Economy Of Asia

Asia is the largest of the world's continents, covering approximately 30 percent of the Earth's land area. Asian Economy comprises of 47 countries with more than 4.2 billion population (60% of the world population). China and India has the proud of being the largest economies during the ancient and medieval times. Prior to world war II South East Asia was growing due to trade and emerging new technologies. Japan in particular managed to develop its economy due to a reformation in the 19th century. Only few countries struggled to remain free from constant pressure exerted by Europeans, Britain, and Dutch. To promote the domestic economy after the World War II, China and India adopted social politics.

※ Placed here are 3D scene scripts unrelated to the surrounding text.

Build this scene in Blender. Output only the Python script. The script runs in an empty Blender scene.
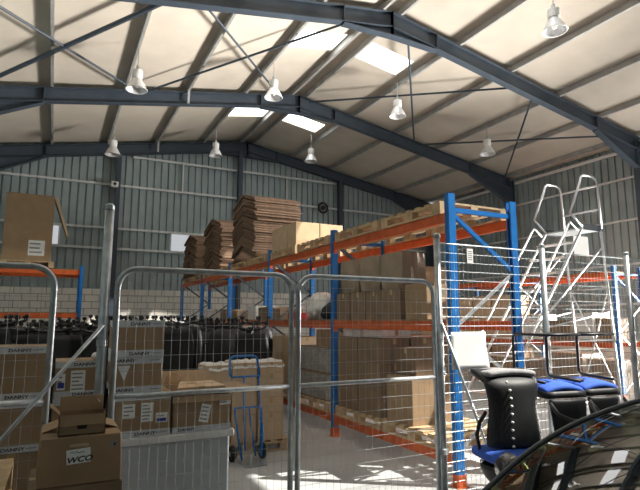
import bpy, math, random
from mathutils import Vector, Matrix, Euler, noise
random.seed(7)
C = bpy.context.scene.collection
PI = math.pi
# ------------------------------------------------------------------ materials
MATS = {}
def nd(nt, t, **kw):
    n = nt.nodes.new(t)
    for k, v in kw.items():
        setattr(n, k, v)
    return n
def mat(name, col, rough=0.6, metal=0.0, var=0.0, scale=6.0, bump=0.0, bscale=40.0, coat=0.0, spec=0.5):
    m = bpy.data.materials.new(name); m.use_nodes = True
    nt = m.node_tree; b = nt.nodes['Principled BSDF']
    b.inputs['Roughness'].default_value = rough
    b.inputs['Metallic'].default_value = metal
    b.inputs['Coat Weight'].default_value = coat
    b.inputs['Specular IOR Level'].default_value = spec
    c = (*col, 1)
    tc = nd(nt, 'ShaderNodeTexCoord')
    if var > 0:
        n = nd(nt, 'ShaderNodeTexNoise'); n.inputs['Scale'].default_value = scale; n.inputs['Detail'].default_value = 5
        nt.links.new(tc.outputs['Object'], n.inputs['Vector'])
        r = nd(nt, 'ShaderNodeValToRGB')
        r.color_ramp.elements[0].position = .3; r.color_ramp.elements[1].position = .7
        r.color_ramp.elements[0].color = (*[x*(1-var) for x in col], 1)
        r.color_ramp.elements[1].color = (*[min(1, x*(1+var)) for x in col], 1)
        nt.links.new(n.outputs['Fac'], r.inputs['Fac']); nt.links.new(r.outputs['Color'], b.inputs['Base Color'])
    else:
        b.inputs['Base Color'].default_value = c
    if bump > 0:
        n2 = nd(nt, 'ShaderNodeTexNoise'); n2.inputs['Scale'].default_value = bscale; n2.inputs['Detail'].default_value = 4
        nt.links.new(tc.outputs['Object'], n2.inputs['Vector'])
        bp = nd(nt, 'ShaderNodeBump'); bp.inputs['Strength'].default_value = bump; bp.inputs['Distance'].default_value = .01
        nt.links.new(n2.outputs['Fac'], bp.inputs['Height']); nt.links.new(bp.outputs['Normal'], b.inputs['Normal'])
    MATS[name] = m
    return m
M = MATS
mat('steel_frame', (.045, .062, .085), .55, 0, .15, 3)
mat('purlin_steel', (.40, .40, .39), .55, .15, .15, 4)
mat('galv', (.42, .46, .48), .42, .75, .22, 14)
mat('galv_bright', (.55, .58, .60), .4, .55, .15, 20)
mat('gate_wire', (.33, .35, .36), .75, 0, .1, 30)
mat('wire', (.62, .66, .68), .45, .35, .1, 30)
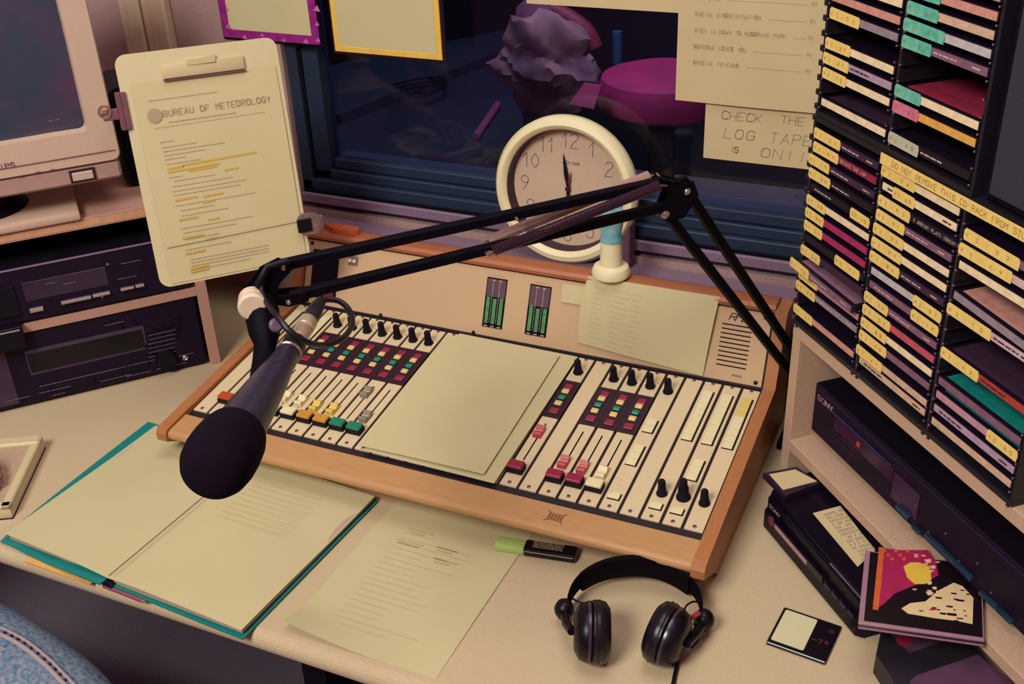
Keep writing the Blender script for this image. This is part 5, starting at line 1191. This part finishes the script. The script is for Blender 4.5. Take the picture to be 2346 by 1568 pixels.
def lump(nm, c, r, m, seed, lv=3, sq=(1, 1, 1)):
    b = bmesh.new(); bmesh.ops.create_icosphere(b, subdivisions=lv, radius=1.0); rn = random.Random(seed)
    ph = [rn.uniform(0, 6) for _ in range(6)]
    vs = []
    for v in b.verts:
        q = v.co; k = 1 + .05 * math.sin(17 * q.z + 9 * q.x + ph[4]) + .04 * math.sin(23 * q.x - 14 * q.y + ph[5]) + .14 * math.sin(3 * q.x + ph[0]) + .13 * math.sin(5 * q.y + ph[1]) + .10 * math.sin(7 * q.z + ph[2]) + .05 * math.sin(11 * (q.x + q.y) + ph[3])
        vs.append(Vector((c[0] + q.x * k * r * sq[0], c[1] + q.y * k * r * sq[1], c[2] + q.z * k * r * sq[2])))
    b.verts.index_update(); fs = [[v.index for v in f.verts] for f in b.faces]; b.free()
    return MB().add(vs, fs, 0, True)
chr_ = thing('swivel_chair', 'red upholstered swivel chair seen through the window in the next room', 'chair')
YC = 1.05
s_ = at(1450, 205, YC); wd = (at(1580, 205, YC) - at(1330, 205, YC)).length / 2
redf = mat('chair_red', '#a8185a', .7, h2='#8a1650', scale=20)
sm_ = T((s_.x + .04, s_.y + .08, s_.z - .02))
MB().lathe([(0, -.05), (wd * .8, -.05), (wd * 1.15, -.03), (wd * 1.2, 0), (wd * 1.1, .03), (wd * .7, .045), (0, .05)], 36, 0, sm_).build('seat', redf, chr_)
MB().tube(catmull([at(1262, 20, 1.5), at(1310, 45, 1.5), at(1345, 75, 1.5), at(1362, 110, 1.5)], 6), .022, 10).build('backrest_rim', mat('rim_red', '#7a2038', .6, var=.1), chr_)
MB().tube([at(1414, 72, 1.45), at(1414, 146, 1.45)], .012, 10).build('back_post', mat('post_blue', '#234a70', .5, var=0), chr_)
MB().tube([(s_.x + .04, s_.y + .08, -.70), (s_.x + .04, s_.y + .08, s_.z - .06)], .03, 12).build('column', black, chr_)
mb = MB()
for k in range(5):
    a = k * 1.2566; mb.tube([(s_.x + .04, s_.y + .08, -.68), (s_.x + .04 + .28 * math.cos(a), s_.y + .08 + .28 * math.sin(a), -.71)], .018, 8)
mb.build('star_base', black, chr_)
q = [at(1303, 238, YC - .12), at(1338, 190, YC - .12), at(1378, 196, YC - .12), at(1360, 250, YC - .12)]
mb = MB().add([tuple(p) for p in q] + [tuple(p + Vector((0, .002, 0))) for p in q], [(0, 1, 2, 3), (7, 6, 5, 4), (0, 4, 5, 1), (1, 5, 6, 2), (2, 6, 7, 3), (3, 7, 4, 0)])
o = mb.build('seat_highlight', mat('highlight_pink', '#c64a80', .6, var=.03), None); tag(o, 'pink patch standing in for a highlight on the red chair beyond the window', 'card')  # flat pink piece painting the highlight on the seat
cloth = mat('rumpled_cloth', '#5c4258', .9, h2='#a87e80', scale=14, bump=.8, detail=8)
c = at(1255, 150, 1.25); 
o = lump('jacket', (c.x, c.y, c.z), .105, cloth, 3, 4, (1.25, .6, .95)).build('jacket', cloth, None); tag(o, 'rumpled greyish jacket heaped on the chair beyond the window', 'jacket')
c = at(1235, 90, 1.40); 
o = lump('scarf', (c.x, c.y, c.z), .07, mat('scarf_rose', '#8a4456', .9, h2='#6a4a68', scale=20, bump=.6), 9, 3, (.9, .6, 1.2)).build('scarf', MATS['scarf_rose'], None); tag(o, 'rose coloured cloth bundle above the grey jacket beyond the window', 'cloth')
p_ = on_z(1090, 314, .031); q_ = on_z(1140, 240, .031)
o = MB().tube([p_, q_], .0105, 10).build('drumstick', mat('pen_rose', '#8a4668', .5, var=.03), None); tag(o, 'dull pink rod lying on the dark counter beyond the window', 'rod')
mb = MB()
for k in range(3):
    mb.tube(catmull([on_z(x, y, .0535 + .002 * k) for x, y in ((900 + k * 8, 195 + k * 6), (960, 180 + k * 9), (1010, 178 + k * 8), (1022, 192 + k * 4), (985, 210 + k * 3), (950, 212))], 6), .0028, 6)
o = mb.build('cable_coil', black, None); tag(o, 'coiled black cable on the counter beyond the window', 'cable')

# ================================================================== small print too fine to pick apart stays joined
for o in bpy.data.objects:
    if o.type == 'MESH' and o.parent is not None and o.name.split('.')[0] in ('highlighting', 'rib_tips', 'small_print', 'slot_ribs', 'print', 'typed_lines', 'scale_marks', 'level_bar', 'stitches', 'faint_lines', 'crease_shine', 'speaker_slots', 'knob_row', 'red_lamp', 'screen_text', 'control_marks', 'indicator'):
        o['kind'] = 'stuff'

Under central guidance from the Japanese government, the entire economy was undergoing a remarkable restructuring. Taiwan, Hong Kong, South Korea, Southeast Asia experienced rapid growth in their economy. South Korea, Taiwan, Hong Kong and Singapore emerged as the Four Asian Tigers with their GDPs growing well above 7% per year in the 1980s and the 1990s. In 2007, China's economic growth rate exceeded 11% while India's growth rate increased to around 9%. The rise of China in the last 10 years has done a great deal to reduce Asia's dependency on the EU and the US. In 2011, China, Indonesia, the Philippines and Thailand grew more than four times as fast as the American economy, and last year’s 6.5 percent growth was nearly three times that of the United States .The economies in Asia for the most part don’t maintain currency pegs. Currencies like the Malaysian ringgit, the Philippine peso and the Thai baht have almost dropped about 5 percent against the dollar. In Indonesia, the rupiah fell this month to 10,000 per dollar for the first time since September 2009.India’s currency has plunged 15% against the dollar since May, when the U.S. Federal Reserve signaled it might cut back its bond-buying stimulus program.